Sun-powered ‘levitating saucers’ designed to explore the ‘ignorosphere’

An artist’s illustration of the devices levitating (Image source: the researchers)

A team of Harvard-led researchers has successfully levitated a tiny device using only light, a breakthrough in photophoretic flight that could enable swarms of low-power sensors for exploration of the upper atmosphere.

A team of researchers — led by Harvard physicist Ben C. Schafer — has developed and tested a tiny solar-powered flying device that levitates. The new development was published on August 13 in the journal Nature. It could offer a means of exploring a largely unexplored layer of the Earth’s atmosphere.

The device is designed to operate in the mesosphere — a region between 50 and 85 kilometers high, dubbed the ‘ignorosphere’, because it is too high for aircraft and balloons, but too low for satellites, hence largely unexplored. The device leverages photophoretics, as the propulsion is provided by light.

The device consists of two layers of asymmetrically perforated wafers, in the thin air of the mesosphere, sunlight passes through the top layer and heats the bottom layer. Gas molecules that strike this surface bounce off with extra momentum, creating an upward force that causes the device to levitate.

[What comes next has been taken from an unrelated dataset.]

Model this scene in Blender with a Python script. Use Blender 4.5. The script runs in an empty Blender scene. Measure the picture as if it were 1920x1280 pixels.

In a proof-of-concept test, the team successfully levitated a 1-centimeter-wide structure in a low-pressure chamber using light at about 55% the intensity of actual sunlight, demonstrating the design’s efficiency.

The team has also designed a saucer 6 centimeters in diameter, predicted to fly at an altitude of 75 kilometers while carrying a 10-milligram payload — enough for a small sensor or communication package. This capability could be used for high-altitude climate sensing and for the atmospheric exploration of a planet like Mars.